Ethereum derivatives top bitcoin with $110B daily volume as US ETFs, DeFi fuel momentum

The volume of ether derivatives has surged 38% in the past 24 hours, driven by bullish sentiments fueled by strong inflows into spot ETH exchange-traded funds and renewed engagement across DeFi.

According to data from Coinglass, Ether had over $110 billion in trading volume in the past day. This surpasses that of bitcoin derivatives, which had $84.72 billion.

The cryptocurrency also saw a price appreciation, rising 4% in the last day to trade at $2,790 as of 11:30 p.m. on Tuesday, according to The Block’s Ethereum price page. This is Ether’s highest price level since February.

“Ethereum’s surge in trading volume isn’t a blip; it reflects structural growth, institutional validation, and real utility,” said Rachael Lucas, analyst at BTC Markets. “ETH is no longer just the second-largest crypto by market cap, it’s becoming a cornerstone of the digital asset economy.”

Analysts pointed to several tailwinds behind ETH, including sustained net inflows into spot ETH ETFs in the U.S., where the funds had 16 consecutive days of positive flows leading up to Monday. The ether ETFs amassed close to $890 million during the inflow run, according to SoSoValue data.

Another driving factor is the renewed interest in DeFi and NFT ecosystems, which are still predominantly led by Ethereum. DeFi Llama data shows that the total value locked (TVL) in DeFi currently stands at $118.8 billion, representing a 32% growth from $89.97 billion on April 10. NFT marketplace OpenSea recently logged its highest monthly active user number since 2023 as it launched a revamped platform named OS2.

“Positive sentiment from the SECGov’s official X account on DeFi has helped lift the market, and hence why we see Ethereum ($ETH) outperforming its position for a number of years,” said Paul Howard, Senior Director at Wincent.

Securities and Exchange Commission Chairman Paul Atkins recently said at the Crypto Task Force roundtable on DeFi that the right to have self-custody of one’s private property is a “foundational American value” that should be able to exist digitally. His quote was shared on the SEC’s official X handle on Tuesday.
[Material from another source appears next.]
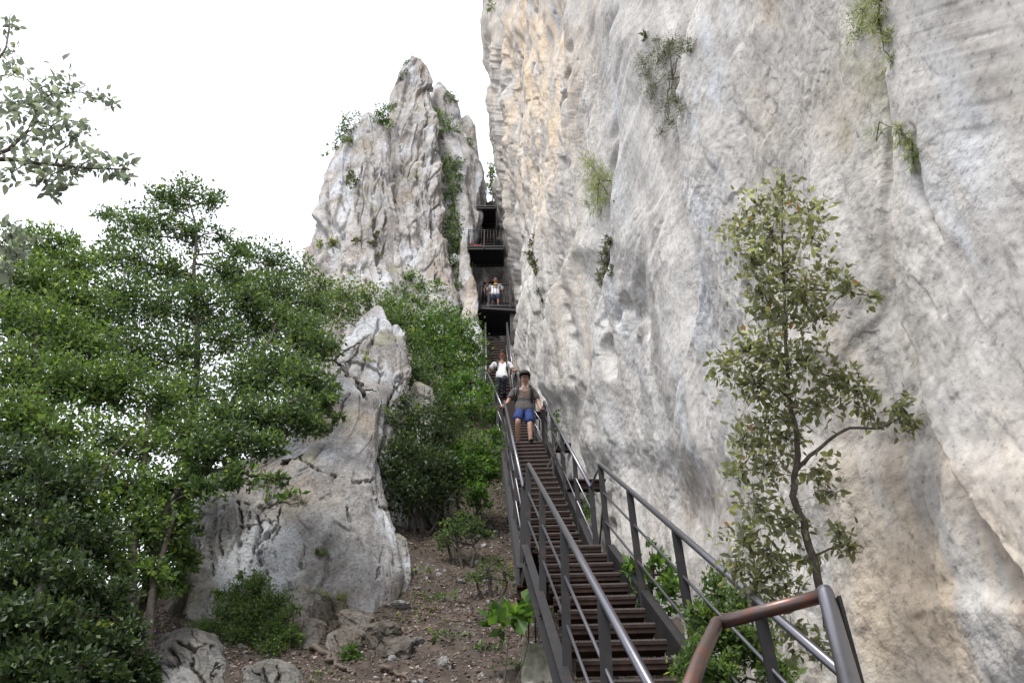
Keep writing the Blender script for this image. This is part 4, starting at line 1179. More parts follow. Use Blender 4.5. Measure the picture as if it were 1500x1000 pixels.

Ethereum network’s Pectra upgrade earlier this year also added to the momentum, analysts said, as it addressed scalability and cost-efficiency issues that posed challenges for developers.

Price outlook

“Short term, ETH is riding a wave of momentum,” Lucas said. “Price action is bullish, but we’re also watching key levels, resistance at US$3,600, support around US$2,800. If staking-enabled ETFs are approved later this year, that’s a catalyst that could take ETH into the US$5,500–$6,700 range by December.”

The crypto analyst further said that ETH has a “constructive” long-term outlook, backed by fundamentals including a deflationary supply via EIP-1559, Layer 2 adoption, institutional inflows, DeFi dominance, and continuous protocol upgrades.

“If that trajectory continues, ETH at US$10,000–$20,000 by the end of the decade isn’t unrealistic,” Lucas said.

Meanwhile, near-term regulatory uncertainties such as the SEC’s delayed decisions on staking-enabled Ether ETFs may introduce volatility, Kronos Research Analyst Dominick John added.